CIVIL RIGHTS INCLUDES GAYS 50 YEARS AFTER MARCH

Category: News

Bayard Rustin
By BRETT ZONGKER
FILE – In this Aug. 1, 1963 black-and-white photo, Bayard Rustin, leader of the “March on Washington” speaks at the National Headquarters. Months before Martin Luther King Jr. declared “I Have a Dream” to galvanize a crowd of thousands, Rustin was planning all the essential details to make the 1963 March on Washington a success. Rustin, who died in 1987, is sometimes forgotten in civil rights history. He had been an outcast. He was a Quaker, a pacifist who opposed the Vietnam war and had flirted with communism. And he was gay. Fifty years later, Rustin’s legacy is a key part of the march anniversary. Civil rights leaders plan an unprecedented inclusion of gay, lesbian, bisexual and transgender people this month as part of a larger movement calling for equal rights for all. (AP Photo/Eddie Adams, File)
WASHINGTON (AP) — Months before Martin Luther King Jr. declared “I Have a Dream” to galvanize a crowd of thousands, Bayard Rustin was planning all the essential details to make the 1963 March on Washington a success.

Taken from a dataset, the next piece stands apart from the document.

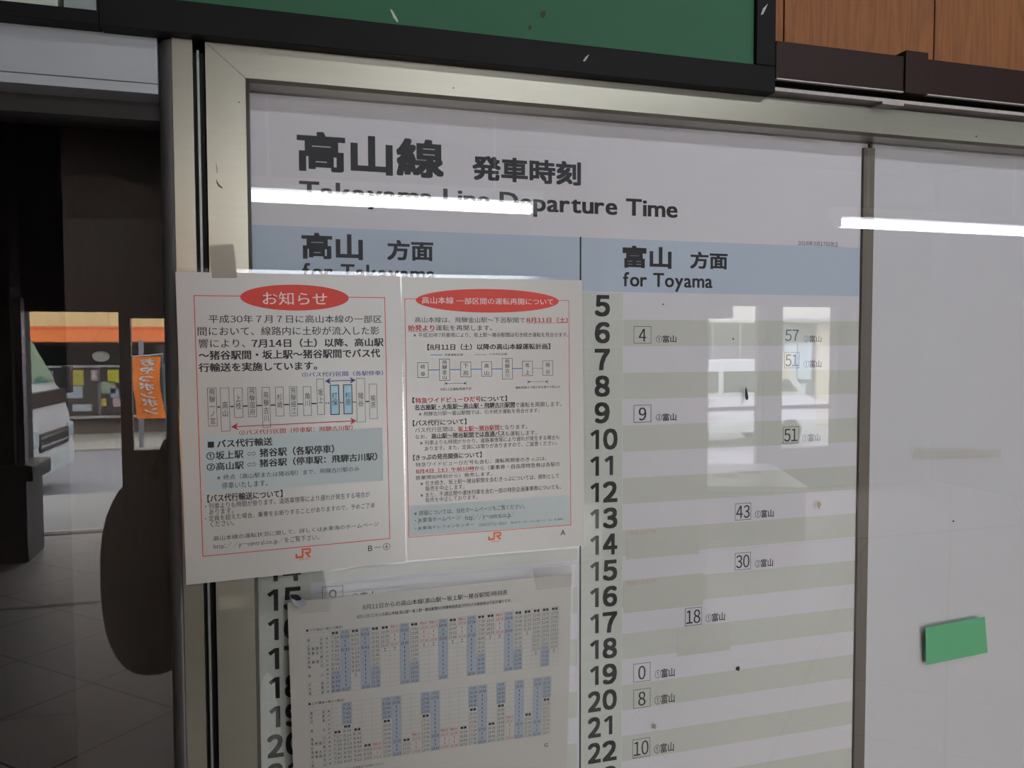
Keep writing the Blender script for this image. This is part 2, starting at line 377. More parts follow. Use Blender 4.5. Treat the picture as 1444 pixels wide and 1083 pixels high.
# ================================================================== TIMETABLE CASE
case = empty('timetable_case', (.9, 0, .82), 'long aluminium-framed glass display case holding the departure timetable', 'display case')
IX0, IX1, IZ0, IZ1 = -.0115, 1.87, .84, 1.8725
prof = [(0, 0.0), (0, -.031), (.003, -.035), (.0385, -.035), (.0385, .011), (0, .011)]     # (outwards, depth)
def rail(name, side):
    bm = bmesh.new(); rings = []
    for end in (0, 1):
        r = []
        for d_, y in prof:
            dd = d_ if side in 'tb' or True else d_
            g = .00025
            if side == 't': x = (IX0-dd+g) if end == 0 else (IX1+dd-g); z = IZ1+min(dd, .033)
            if side == 'b': x = (IX0-dd+g) if end == 0 else (IX1+dd-g); z = IZ0-dd
            if side == 'l': z = (IZ0-dd+g) if end == 0 else (IZ1+min(dd, .033)-g); x = IX0-dd
            if side == 'r': z = (IZ0-dd+g) if end == 0 else (IZ1+min(dd, .033)-g); x = IX1+dd
            r.append(bm.verts.new((x, y, z)))
        rings.append(r)
    a, b = rings; n = len(prof); bm.faces.new(a); bm.faces.new(list(reversed(b)))
    for i in range(n): bm.faces.new((a[i], a[(i+1) % n], b[(i+1) % n], b[i]))
    return fin(name, bm, ALU, case)
for s_, nm in (('t', 'frame_rail'), ('b', 'frame_rail'), ('l', 'frame_stile'), ('r', 'frame_stile')): rail(nm, s_)
box('backing_board', IX0-.003, IX1+.003, .0012, .010, IZ0-.003, IZ1+.003, mat('pale_backing_board', 'd4d3d7', .6, 0, .015, (3, 3, 3)), case)
box('divider_strip', .7185, .7345, -.0035, .0008, IZ0, 1.8665, mat('brown_grey_strip', '72695f', .45, .2, .08, (40, 3, 2)), case)
box('strip_end', .7275, .7305, -.0035, .0008, 1.8667, 1.8722, mat('dark_clip', '1f1d22', .5), case)
box('glass_pane', IX0, IX1, -.0075, -.0045, IZ0, IZ1, GLASS, case)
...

Rustin, who died in 1987, is sometimes forgotten in civil rights history. He had been an outcast. He was a Quaker, a pacifist who opposed the Vietnam war and had flirted with communism. And he was gay.

Fifty years later, Rustin’s legacy is a key part of the march anniversary. Civil rights leaders plan an unprecedented inclusion of gay, lesbian, bisexual and transgender people this month as part of a larger movement calling for equal rights for all.

President Barack Obama also plans to honor Rustin this year with a Presidential Medal of Freedom.